Let me explain… That same day, while I was telling someone about how I wished I’d never survived, they said a more tactful version of ‘but you got out of it intact”. And whatever control I still had over my emotions slipped further. Why? Because what part of me is still intact?

It’s almost been a decade. This August will be the decade anniversary of the first time I got slapped in the face, and the horror which ensued thereof. For a decade, I haven’t had a week without nightmares. I went from someone who loved and got excited by basically everything to feeling like I live life from a distance. My relationships started being unhealthier, or just more fake. Lies come so easily to me, it can almost be scary sometimes. I stopped trusting people, because why bother letting people in, when it was just easier to pretend. I locked myself up in my own head, not because it was the only place, I was safe, because my mind is where the assaults are stored now, and they like to come out and play. No, I locked myself in my mind because that was the only place, I had some control, and I could create lives and stories inside my mind. And I locked myself in my mind because it was the scary place which I knew, so it was easier.

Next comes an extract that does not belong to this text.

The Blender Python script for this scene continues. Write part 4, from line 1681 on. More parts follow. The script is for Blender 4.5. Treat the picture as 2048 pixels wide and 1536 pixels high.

Considering my mind has been attacking me, and yet I’ve been lost inside it for about a decade, I think it’s fair to say that my mind didn’t get out of it intact. My friendships changed, got ruined, exploded. From inside my perch in my mind, I saw things too clearly, and bye went my relationship with my family, who didn’t see enough to help me. Who I could never ask for help, because there would have been a cost and it would have been too high.

So, my mind isn’t intact, my relationships aren’t intact, but at least my body is…Right?

Sure, my body parts are all present and in the places they should be. But even I lost count of the injuries I have which may never heal. Or maybe I never counted, because I maybe don’t want to know how many permanent reminders, I carry with me. Did you know that if your little finger is twisted and pulled and contorted in unnatural ways, it can still hurt years later? My little fingers could tell you all about it. Did you know that with the right kind of impact on your chin, your jaw can get slightly dislodged or something which makes it so that you can only open your mouth a few centimetres? And that once it’s happened once, it can happen again with a smaller impact?

Well the number of soup meals I’ve had answer that question. Do you know what it’s like to have to think before any activity and take extra care after it, because there’s that one injury which has the potential of causing a lot of pain, and that with a few wrong moves, it can lead to incapacity? Do you know how easy it is to stop worrying about the potential wheelchair? Remarkably so, especially when you haven’t believed you’d actually live. Do you know how easy it is for sex to stop being fun when you have to navigate around injuries inside and around which are not easy to navigate? Yeah well, my vagina has stories on that too. Concussions, bruises, cuts, burns, more bruises, tears, and perhaps a hairline fracture or two. Injuries, scars, and more injuries.

So, my body isn’t what I’d call intact either.

Yes, I got out of it. Yes, it was impossible, and I died, and I brought myself back every single time. But I did not get myself out intact. What I did do is, make it harder and harder for people to notice how broken I was. Which made me more alone, and then I spent more time in my mind, and the loop continued.

I don’t know how to be proud of myself when the pain never ends, when the images won’t leave my head, when I’m avoiding sleep because that’s when he comes back to life and I no longer remember that it’s actually all over. I don’t know how to appreciate being alive, when I have this pressure in my chest telling me I’m never going to be okay. It’s hard to want to be alive when he’s dead and has escaped everything he did, but I have to live with it forever. This has already been a decade of my life, and I don’t see it ending anytime super soon. Which begs the questions- Was it worth it? How much longer will I be tormented? What was even the point of surviving?

So, no. Tomorrow when I wake up, I’m pretty sure I’m still going to wish I hadn’t. I’m pretty sure when I finally calm my panic about sleep enough to actually go to sleep, I’ll be dragged back through time, to experience my body break, and wake up to realize how much it also broke my mind. And that’s when the answer to the question “was it worth it?” will seem a lot clearer.